İptal ve Tam Yargı Davaları: Nedir? Nasıl Açılır?

  1. Topo Hukuk
  2. İdare Hukuku
  3. İptal ve Tam Yargı Davaları: Nedir? Nasıl Açılır?
İptal ve Tam Yargı Davaları

İptal ve tam yargı davaları, idari yargılama hukukunun önemli iki davasıdır. İptal ve tam yargı davaları hakkındaki düzenlemeler, İdari Yargılama Usulü Kanunu’nda düzenlenmiştir. Her iki dava da detaylıca ele alınması gereken konulardır. Bu davaların çözüme kavuşturulmasında Danıştay içtihatlarına da ihtiyaç duyulmaktadır ki idari yargılama hukuku esasen içtihat hukukudur.

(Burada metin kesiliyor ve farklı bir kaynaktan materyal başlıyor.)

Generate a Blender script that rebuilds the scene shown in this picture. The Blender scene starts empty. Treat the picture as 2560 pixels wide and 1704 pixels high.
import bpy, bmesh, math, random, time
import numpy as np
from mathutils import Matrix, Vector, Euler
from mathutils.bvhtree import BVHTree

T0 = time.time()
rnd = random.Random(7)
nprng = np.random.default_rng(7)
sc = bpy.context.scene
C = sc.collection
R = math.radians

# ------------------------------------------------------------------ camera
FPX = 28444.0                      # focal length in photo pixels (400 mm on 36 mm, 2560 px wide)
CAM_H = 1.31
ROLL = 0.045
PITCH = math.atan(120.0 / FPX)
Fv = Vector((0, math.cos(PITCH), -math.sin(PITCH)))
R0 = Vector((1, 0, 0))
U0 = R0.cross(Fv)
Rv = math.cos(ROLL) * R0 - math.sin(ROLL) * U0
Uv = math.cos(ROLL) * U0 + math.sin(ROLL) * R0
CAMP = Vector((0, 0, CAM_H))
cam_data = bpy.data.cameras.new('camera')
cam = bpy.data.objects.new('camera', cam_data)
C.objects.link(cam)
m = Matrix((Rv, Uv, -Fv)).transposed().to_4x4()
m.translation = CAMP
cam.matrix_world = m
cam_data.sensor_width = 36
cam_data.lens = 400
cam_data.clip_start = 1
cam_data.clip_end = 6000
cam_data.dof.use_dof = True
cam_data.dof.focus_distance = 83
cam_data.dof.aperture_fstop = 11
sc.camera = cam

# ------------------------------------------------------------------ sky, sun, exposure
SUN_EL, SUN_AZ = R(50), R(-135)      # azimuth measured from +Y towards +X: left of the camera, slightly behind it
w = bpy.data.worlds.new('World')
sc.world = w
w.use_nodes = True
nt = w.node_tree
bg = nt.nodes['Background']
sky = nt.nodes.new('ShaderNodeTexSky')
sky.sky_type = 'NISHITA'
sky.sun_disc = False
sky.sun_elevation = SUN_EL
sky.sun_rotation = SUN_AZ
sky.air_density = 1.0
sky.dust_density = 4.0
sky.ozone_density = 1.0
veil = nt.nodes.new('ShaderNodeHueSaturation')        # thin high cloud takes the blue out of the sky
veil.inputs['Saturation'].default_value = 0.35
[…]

İptal ve tam yargı davalarını kısaca tanımlamamız ve özellikleri hakkında bilgi vermemiz ilerleyen bölümlerin daha iyi anlaşılması bakımından faydalı olacaktır. İptal davaları, hukuka aykırı olduğu ileri sürülen idari işlemlerin geçmişe etkili bir şekilde ortadan kaldırılması için açılan idari davalardır. İptal davası, idare hukukuna özgü bir dava tipi olup davanın konusunu yalnızca idari işlemler oluşturmaktadır. İptal davalarının çözümlenmesinde re’sen inceleme yöntemi uygulanmaktadır. Yani idari işlemden doğan iptal davasının çözümlenmesinde idari yargı yeri, davanın taraflarının sunduğu kanıtlarla bağlı değildir; kanıtları kendiliğinden araştırma yetkisi vardır. Henüz yapılmış bir işlem yokken idareyi belli bir yönde işlem yapmaya zorlamak maksadıyla iptal davası açılması mümkün değildir. Aynı zamanda hukuken yok hükmünde sayılan işlemlere karşı da iptal davası açılamayacaktır.

İptal davaları, idarenin gerçekleştirmiş olduğu bir işlemin hukuka aykırılığı gerekçesiyle ve bu işlemin iptali talebiyle açılmaktadır. Yani mahkeme, yalnızca iptal kararı verebilir; idare yerine geçerek idari işlem tesis edemez. İptal davası açabilmenin en önemli şartı; menfaat ihlalinin varlığıdır. Bu dava, kamu düzeninden kaynaklandığından dolayı önceden feragat edebilmek mümkün değildir. İptal davası hakkında son olarak şunu da belirtmeliyiz ki bu dava idarenin tamamlanmış, kesinleşmiş ve icrai nitelikteki işlemlerine karşı açılabilir.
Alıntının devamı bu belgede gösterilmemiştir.